--- Data for the task ---

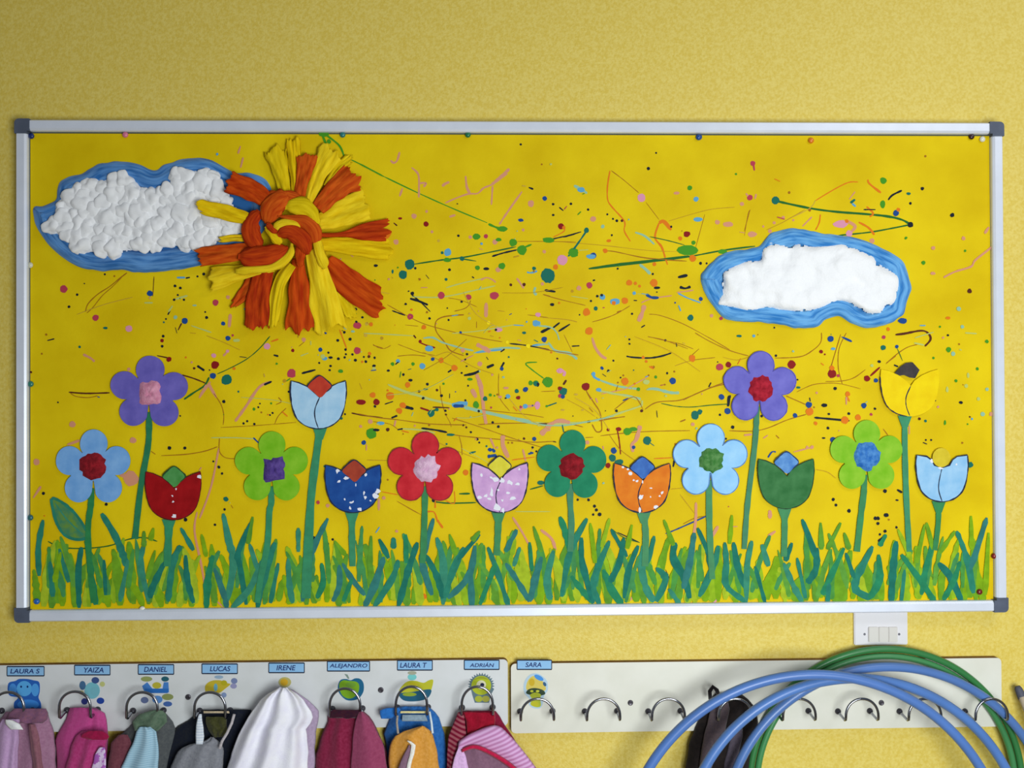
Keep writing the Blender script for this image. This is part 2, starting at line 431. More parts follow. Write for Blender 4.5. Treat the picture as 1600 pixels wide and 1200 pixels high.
dots(Ee, '205,30,40,q 150,90,20,o 85,165,58,t 40,232,14,p 345,268,20,p 433,245,26,m 290,293,13,u 498,335,12,k 540,342,24,s 122,405,15,k,1.2 445,375,9,k 408,468,32,o 485,438,18,t 350,490,7,k 765,222,26,o 815,228,15,o 850,252,12,o 970,225,32,o 995,265,18,k,1.6 960,150,10,k 1293,18,28,o 1357,62,10,k 645,380,34,s,1.2 635,392,18,o 728,372,28,o 430,625,33,o 1275,515,26,t 1360,358,17,b 805,310,15,s 788,482,10,k 765,695,9,k 1065,703,10,k 632,872,9,k 540,938,12,b 590,958,12,k 85,1048,42,g 195,1105,16,r 215,1130,32,t 190,1165,17,m 210,1172,17,b 402,1088,34,r 727,1045,30,o 1125,1042,27,b 1288,850,27,o 1520,925,28,m 1590,905,20,r 1530,1172,22,b 840,1108,14,g 985,1010,12,g 905,1055,20,h,1.3 880,845,13,o 905,878,12,o 55,695,24,b 10,490,18,q 5,560,20,s 0,1075,14,k 1080,975,9,k 1140,963,8,n 925,995,8,n 715,995,8,n 670,1055,8,n 1060,1072,8,n 1450,497,15,p 1530,520,16,m 165,855,9,e 445,5,28,s,1.4')
G = Z(40, 400, 5.333)
lines(G, '''n,2;845,140 780,190 700,255 600,320 520,400 500,465
n,1.4;800,180 720,260 640,330 560,430 510,475
e,1.2;1070,170 1060,335
h,3;990,390 1060,390
p,3.4;480,820 540,850 575,880
e,2.4;360,1135 500,1145 700,1140
n,1.6;370,1140 420,1170 520,1180 600,1165
s,3;1330,180 1260,180
k,2.6;1335,185 1370,178
k,2.6;1185,490 1205,455
h,4;1250,360 1350,330
h,3;1190,465 1225,415
e,2;1300,560 1270,620
h,1.6;1380,580 1550,635
u,1.2;1370,640 1420,645
u,1.4;1510,665 1600,700
e,2;1300,990 1400,1020 1500,1060
k,4.5;1430,915 1490,955
d,3;1530,1010 1490,1080 1400,1140 1320,1195
p,4;1540,1050 1450,1170
p,4;1520,1060 1590,1180
e,2;1095,830 1190,850
k,2;180,705 240,690''')
dots(G, '318,275,32,m 430,322,11,k 362,423,12,k 583,515,28,m 860,605,28,q 665,600,14,t,1.4 172,655,9,n 450,758,11,t 135,815,8,n 1035,313,25,b 1245,250,12,k 1290,267,12,k 1268,325,9,k 1238,365,11,k 1320,365,10,k 1325,540,26,b 1248,510,16,l 1147,668,12,k 1137,705,16,r 1138,752,12,k 1582,388,22,m 1510,513,12,k 1497,467,8,k 1580,908,32,r 1195,862,22,r 1560,1000,26,b 660,153,9,k 1485,150,13,k 1433,170,9,k 740,168,8,n 1170,525,8,k 1152,552,8,t 1405,935,11,e 1335,845,9,o 1570,830,18,q 860,945,15,p 1410,412,12,l,1.6 490,230,6,k 45,968,10,e')
H = Z(300, 440, 5.333)
lines(H, '''d,1.6;650,455 560,560 450,650 300,730 210,770
p,4.5;660,835 560,880 450,1040 360,1165
k,3.4;600,860 665,832
k,3;915,765 1030,735
n,1.6;180,930 240,1020 265,1110 260,1195
n,1.6;720,965 745,1000 700,1025
n,1.5;785,1055 720,1120 690,1185
p,5;320,270 310,380
o,2;1230,400 1290,560
e,2;1330,1095 1430,1115 1590,1135
h,2;905,620 970,595
k,3;680,612 720,622
h,1.8;0,370 160,425
u,1.2;120,450 250,500 400,570
p,4;120,860 60,970
p,3;260,620 310,570
n,1.4;1510,530 1590,555
h,1.4;1430,430 1590,435
o,2;660,500 720,480
n,1.2;890,540 940,500''')
dots(H, '197,175,26,m 122,300,13,k 260,350,18,b 300,472,22,b 370,490,20,h,1.4 625,540,28,q 190,697,32,r 290,818,44,t 830,768,38,m 840,575,14,r 1070,568,18,b 1365,230,12,k 1420,298,11,k 1375,365,32,m,1.1 1370,335,10,k 1270,422,12,k 1215,490,12,k 1317,480,13,k 1280,567,11,k 1375,575,30,m 1137,592,10,k 1283,605,9,k 1337,607,10,k 1272,632,10,k 1220,643,12,k 1362,655,13,k 1448,665,11,k 1155,633,14,k,1.3 1105,640,20,s,1.2 1155,703,11,k 1147,738,10,k 1060,678,9,k 1515,703,12,k 1515,725,14,h 1237,747,18,g,1.2 1522,635,10,k 1475,625,12,e 1480,600,14,o 1432,628,9,k 770,827,15,u 265,1000,14,k 387,917,9,t 517,1063,13,g 553,1047,9,k 578,1090,8,n 660,1015,9,g 672,1095,9,k 650,1112,8,k 460,1163,10,k 430,1182,10,k 520,1187,10,k 1505,945,22,o 1537,1005,26,r 1410,1005,30,r,1.3 1490,355,16,o 930,485,18,p 180,615,18,q 295,580,14,q 1090,625,20,h 350,725,13,o 805,918,9,k 1245,1140,12,t 1275,1105,9,k 1280,385,15,l 1340,415,13,l,1.3 300,130,16,p')
I = Z(560, 580, 5.333)
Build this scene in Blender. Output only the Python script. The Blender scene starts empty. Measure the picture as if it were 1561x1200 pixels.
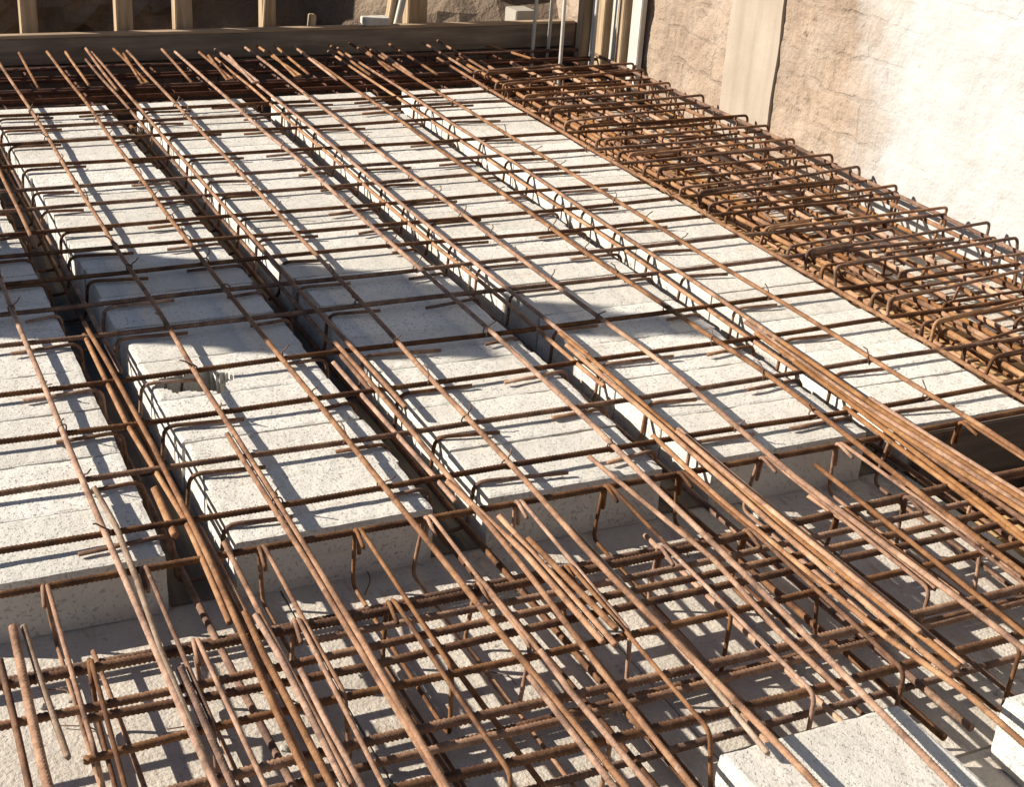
import bpy, bmesh, math, random
from mathutils import Vector, Matrix, noise
random.seed(7)
U = 4/3                     # metres per layout unit (the camera stands one unit above the top mesh of bars)
scn = bpy.context.scene
C = scn.collection
R_ = random.random
def rnd(a, b): return a + (b - a) * random.random()
def V(x, y, z): return Vector((x*U, y*U, z*U))

# ------------------------------------------------------------------ materials
def new_mat(name):
    m = bpy.data.materials.new(name); m.use_nodes = True
    nt = m.node_tree; nt.nodes.clear()
    out = nt.nodes.new('ShaderNodeOutputMaterial'); b = nt.nodes.new('ShaderNodeBsdfPrincipled')
    nt.links.new(b.outputs[0], out.inputs[0])
    return m, nt, b
class G:
    def __init__(s, nt): s.nt = nt
    def n(s, t, **kw):
        o = s.nt.nodes.new(t)
        for k, v in kw.items():
            if k.startswith('i_'):
                o.inputs[k[2:].replace('_', ' ')].default_value = v
            else: setattr(o, k, v)
        return o
    def l(s, a, b): s.nt.links.new(a, b)
    def coord(s, scale=(1,1,1), rand=True):
        tc = s.n('ShaderNodeTexCoord'); mp = s.n('ShaderNodeMapping'); mp.inputs['Scale'].default_value = scale
        s.l(tc.outputs['Object'], mp.inputs['Vector'])
        if rand:
            oi = s.n('ShaderNodeObjectInfo'); mu = s.n('ShaderNodeMath', operation='MULTIPLY'); mu.inputs[1].default_value = 37.0
            s.l(oi.outputs['Random'], mu.inputs[0])
            s.l(mu.outputs[0], mp.inputs['Location'])
        return mp.outputs[0]
    def noise(s, vec, scale, detail=4, rough=.55):
        o = s.n('ShaderNodeTexNoise'); o.inputs['Scale'].default_value = scale; o.inputs['Detail'].default_value = detail
        o.inputs['Roughness'].default_value = rough; s.l(vec, o.inputs['Vector']); return o.outputs['Fac']
    def ramp(s, fac, stops):
        o = s.n('ShaderNodeValToRGB'); e = o.color_ramp.elements
        while len(e) < len(stops): e.new(.5)
        for i, (p, c) in enumerate(stops):
            e[i].position = p; e[i].color = (c, c, c, 1) if isinstance(c, (int, float)) else (*c, 1)
        s.l(fac, o.inputs[0]); return o.outputs[0]
    def mix(s, fac, a, b, mode='MIX'):
        o = s.n('ShaderNodeMix', data_type='RGBA', blend_type=mode)
        for sock, v in ((o.inputs[0], fac), (o.inputs[6], a), (o.inputs[7], b)):
            if isinstance(v, (int, float)): sock.default_value = v
            elif isinstance(v, tuple): sock.default_value = (*v, 1)
            else: s.l(v, sock)
        return o.outputs[2]
    def math(s, op, a, b=0.0):
        o = s.n('ShaderNodeMath', operation=op)
        for sock, v in ((o.inputs[0], a), (o.inputs[1], b)):
            if isinstance(v, (int, float)): sock.default_value = v
            else: s.l(v, sock)
        return o.outputs[0]
    def bump(s, h, dist, strength=1.0, prev=None):
        o = s.n('ShaderNodeBump'); o.inputs['Distance'].default_value = dist; o.inputs['Strength'].default_value = strength
        s.l(h, o.inputs['Height'])
        if prev is not None: s.l(prev, o.inputs['Normal'])
        return o.outputs[0]

def rust(name, dark, mid, light, rough=.72):
    m, nt, b = new_mat(name); g = G(nt)
    v = g.coord()
    n1 = g.noise(v, 14, 5, .6); n2 = g.noise(v, 160, 4, .7)
    n4 = g.noise(v, 45, 5, .65)
    f = g.math('ADD', g.math('MULTIPLY', n1, .5), g.math('ADD', g.math('MULTIPLY', n2, .25), g.math('MULTIPLY', n4, .25)))
    col = g.ramp(f, [(.38, dark), (.5, mid), (.62, light)])
    scale_ = g.ramp(g.noise(v, 9, 5, .7), [(.57, 0.0), (.66, .75)]); col = g.mix(scale_, col, tuple(c*.8 for c in dark))
    dust = g.ramp(g.noise(v, 23, 5, .75), [(.63, 0.0), (.72, .55)]); col = g.mix(dust, col, (.36, .31, .255))
    oi = g.n('ShaderNodeObjectInfo')
    hv = g.n('ShaderNodeHueSaturation')
    g.l(g.math('ADD', g.math('MULTIPLY', oi.outputs['Random'], .55), .75), hv.inputs['Value'])
    g.l(g.math('ADD', g.math('MULTIPLY', oi.outputs['Random'], -.35), 1.12), hv.inputs['Saturation'])
    g.l(col, hv.inputs['Color']); g.l(hv.outputs[0], b.inputs['Base Color'])
    g.l(g.ramp(n2, [(.3, rough - .06), (.7, rough + .2)]), b.inputs['Roughness'])
    b.inputs['Specular IOR Level'].default_value = .25
    g.l(g.bump(g.math('ADD', n2, n4), .0016, .8), b.inputs['Normal'])
    return m
M = {}
M['bar'] = rust('rust_brown', (.10,.046,.024), (.235,.118,.06), (.38,.215,.12))
M['orange'] = rust('rust_orange', (.15,.068,.03), (.30,.148,.068), (.43,.25,.125))
M['dark'] = rust('rust_dark', (.065,.030,.017), (.14,.066,.033), (.26,.135,.064))
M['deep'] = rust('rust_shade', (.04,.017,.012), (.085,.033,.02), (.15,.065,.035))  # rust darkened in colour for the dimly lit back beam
M['grey'] = rust('rust_greyish', (.14,.09,.06), (.27,.185,.125), (.40,.31,.235), .55)
M['wire'] = rust('tie_wire_rust', (.07,.04,.03), (.14,.08,.05), (.25,.15,.09))

def block_mat():
    m, nt, b = new_mat('pumice_block'); g = G(nt)
    v = g.coord()
    n1 = g.noise(v, 7, 5); n2 = g.noise(v, 150, 3, .6); n3 = g.noise(v, 260, 3, .6)
    vo = g.n('ShaderNodeTexVoronoi'); vo.inputs['Scale'].default_value = 105; g.l(v, vo.inputs['Vector'])
    col = g.ramp(n1, [(.3, (.60,.565,.50)), (.55, (.69,.66,.60)), (.75, (.73,.705,.65))])
    pits = g.ramp(n2, [(.34, 0.0), (.42, 1.0)])
    cell = g.ramp(vo.outputs['Distance'], [(.1, .84), (.45, 1.0)])
    col = g.mix(.8, col, pits, 'MULTIPLY') if False else g.mix(pits, (.35,.325,.28), col)
    col = g.mix(.55, col, cell, 'MULTIPLY')
    big = g.ramp(g.noise(v, 62, 2, .5), [(.27, .5), (.33, 0.0)]); col = g.mix(big, col, (.22,.20,.17))
    st = g.ramp(g.noise(v, 3.2, 6, .7), [(.56, 0.0), (.74, .5)])
    col = g.mix(st, col, (.46,.41,.335))
    oi = g.n('ShaderNodeObjectInfo'); col = g.mix(g.math('MULTIPLY', oi.outputs['Random'], .6), col, (.50,.465,.40))
    rr = g.ramp(g.noise(g.coord((1.5, 14, 6)), 1.6, 4, .6), [(.64, 0.0), (.74, .45)]); col = g.mix(rr, col, (.34,.21,.12))
    g.l(col, b.inputs['Base Color']); b.inputs['Roughness'].default_value = .95
    h = g.math('ADD', g.math('MULTIPLY', pits, .6), g.math('ADD', g.math('MULTIPLY', n3, .5), g.math('MULTIPLY', g.noise(v, 38, 4, .6), 1.1)))
    g.l(g.bump(h, .003, .7), b.inputs['Normal'])
    return m
M['block'] = block_mat()

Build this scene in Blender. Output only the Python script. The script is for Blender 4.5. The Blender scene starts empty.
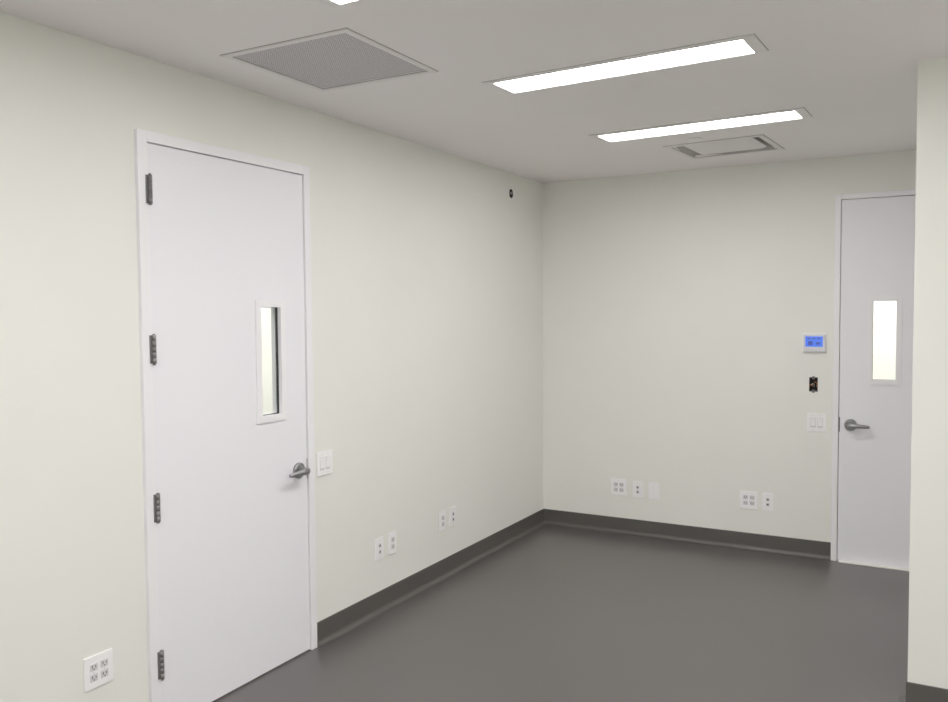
import bpy, bmesh, math
from mathutils import Vector, Matrix

H=2.74
scene=bpy.context.scene
scene.view_settings.view_transform='Standard'
scene.view_settings.look='None'
scene.view_settings.gamma=1.28

# ------------------------------------------------------------ materials
def lin(c):
    return tuple(((v/255)/12.92 if v/255<=0.04045 else ((v/255+0.055)/1.055)**2.4) for v in c)+(1.0,)
def mat(name,rgb,rough=0.5,metal=0.0,spec=0.5,noise=0.0,nscale=20,bump=0.0,bscale=200,emit=None,estr=0):
    m=bpy.data.materials.new(name); m.use_nodes=True
    nt=m.node_tree; b=nt.nodes['Principled BSDF']
    col=lin(rgb)
    b.inputs['Base Color'].default_value=col
    b.inputs['Roughness'].default_value=rough
    b.inputs['Metallic'].default_value=metal
    b.inputs['Specular IOR Level'].default_value=spec
    tc=nt.nodes.new('ShaderNodeTexCoord')
    if noise>0:
        n=nt.nodes.new('ShaderNodeTexNoise'); n.inputs['Scale'].default_value=nscale; n.inputs['Detail'].default_value=5
        cr=nt.nodes.new('ShaderNodeValToRGB')
        cr.color_ramp.elements[0].position=0.3; cr.color_ramp.elements[1].position=0.7
        cr.color_ramp.elements[0].color=tuple(v*(1-noise) for v in col[:3])+(1,)
        cr.color_ramp.elements[1].color=tuple(min(1,v*(1+noise)) for v in col[:3])+(1,)
        nt.links.new(tc.outputs['Object'],n.inputs['Vector']); nt.links.new(n.outputs['Fac'],cr.inputs['Fac'])
        nt.links.new(cr.outputs['Color'],b.inputs['Base Color'])
    if bump>0:
        n2=nt.nodes.new('ShaderNodeTexNoise'); n2.inputs['Scale'].default_value=bscale; n2.inputs['Detail'].default_value=3
        bp=nt.nodes.new('ShaderNodeBump'); bp.inputs['Strength'].default_value=bump; bp.inputs['Distance'].default_value=0.002
        nt.links.new(tc.outputs['Object'],n2.inputs['Vector']); nt.links.new(n2.outputs['Fac'],bp.inputs['Height'])
        nt.links.new(bp.outputs['Normal'],b.inputs['Normal'])
    if emit:
        b.inputs['Emission Color'].default_value=lin(emit); b.inputs['Emission Strength'].default_value=estr
    return m
M={}
M['wall']=mat('wall_paint',(238,238,231),0.55,spec=0.35,noise=0.008,nscale=3,bump=0.06,bscale=350)
M['ceil']=mat('ceiling_paint',(248,244,243),0.85,spec=0.2,noise=0.006,nscale=3,bump=0.04,bscale=300)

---

= What is asked =
Write out again exactly the lines above from the one with "4.5. The Blender scene starts empty." through the one with "scene.view_settings.gamma=1.28", adding no other lines and no pictures.

= Solved exercise =
Build this scene in Blender. Output only the Python script. The script is for Blender 4.5. The Blender scene starts empty.
import bpy, bmesh, math
from mathutils import Vector, Matrix

H=2.74
scene=bpy.context.scene
scene.view_settings.view_transform='Standard'
scene.view_settings.look='None'
scene.view_settings.gamma=1.28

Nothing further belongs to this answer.